Most people when they make predictions, predict change. I’m the opposite in that I predict that things will tend to remain unchanged, which has worked well for me since 2011 (and in retrospect best agrees with the subsequent empirical evidence). The S&P 500 keeps making new highs every week. Same for home prices in the Bay Area. Bitcoin, which in late 2015 I predicted would go much much higher, has gone up 120% since then and is now at $1,130/coin. There is no guarantee these trends will continue, but I’m batting nearly 1000, whereas most people, who predict change, fare much worse.
Then the obvious questions is, how do you know which trends will persist. Why is Facebook so successful and Fit Bit and Go Pro are not?
There are three factors:
1st: Understanding markets. Facebook, Amazon, and Google are irreplaceable, in addition to having huge growth in users and advertising dollars. There are no substitutes for these three companies. Meanwhile, there are hundreds of wearable fitness device copying the same technology as Fit Bit. A Go Pro is just an expensive phone camera. Also, Facebook, Amazon, and Google cannot be ‘fads’, because they are such an important, indispensable part of the global economy and society. It’s like trying to create a substitute for indoor lighting. Bitcoin is another irreplaceable technology..although there are other blockchain currencies, Bitcoin by far has the most ubiquity. This is where the ‘Matthew Effect’ kicks in, because existing big and successful companies, such as Facebook, can use their market dominance to keep growing. Facebook becomes more valuable by having more users, because the total number of interactions grows quadratically (Metcalfe’s Law).
2nd: The role of HBD. This blog is the only site to incorporate an HBD into its predictions, which historically have proven to be unfailingly accurate:
High-IQ countries outperform low-IQ ones, on an inflation-adjusted and per-capita basis (Singapore vs. Brazil)
High-IQ industries and sectors (tech) outperform low-IQ ones (energy), and have less volatility. With the exception of the grand finale of the tech bubble (1998-2000) which negativity skewed the 2000-2006 returns for tech, this trend has held for many decades, and especially since 2009.
High-IQ companies outperform low-IQ ones (specifically, companies that have a high valuation relative to the total number of employees, indicating a very selective hiring process and a lot of value created per employee. An example is Whats’s App, which was valued at $18 billion but only had 150 employees. GM, on the other hand, has thousands of medium and low-IQ employees. The latter went bankrupt in 2008. )

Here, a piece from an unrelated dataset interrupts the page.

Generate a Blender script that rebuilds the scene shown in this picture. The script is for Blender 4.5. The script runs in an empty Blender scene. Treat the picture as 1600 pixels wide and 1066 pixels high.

The real estate markets and economies of High-IQ neighborhoods and cities outperform low-IQ ones (Detroit vs. Palo Alto)
So with the help of this sorting process, predicting becomes much easier.
3rd: Having an understanding of underlying macroeconomics economics and trends, but more importantly, an ability to put data in context and filter out noise. 90% of my economics prediction were accurate, from predictions about GDP growth, employment, the strength of US dollar, and low inflation. Understanding the fallacy of composition is especially important here. Weakness in one part of the economy (labor market) does not portend to weakness for the entire economy, as well as other misconceptions about the economy. Between 2009-2005, a lot of pundits wrongly predicted another bear market and repeat of the 2008 recession, by erroneously extrapolating a single negative data point and generalizing it for the entire economy and ignoring the healthier data, or a failure to put the negative data in its proper context. This is related to the confirmation bias. In 2013-2014, others said that the end of QE would cause the stock market to crash, because the economy was supposedly dependent on it. Nope.
Here’s an example: in June 2016, the ADP report, which is released every month, showed only 50,000 non-farm jobs created in the prior month, well-short of the estimate of 150,000-200,000 jobs. The usual pundits proclaimed that this was the start of another recession, and so on. I ran a statistical analysis on the numbers and determined that such a large miss was statistically due to happen and that the miss, although large, wasn’t a big deal. In retrospect, a year later, the miss turned out to be just an outlier, not the start of a recession.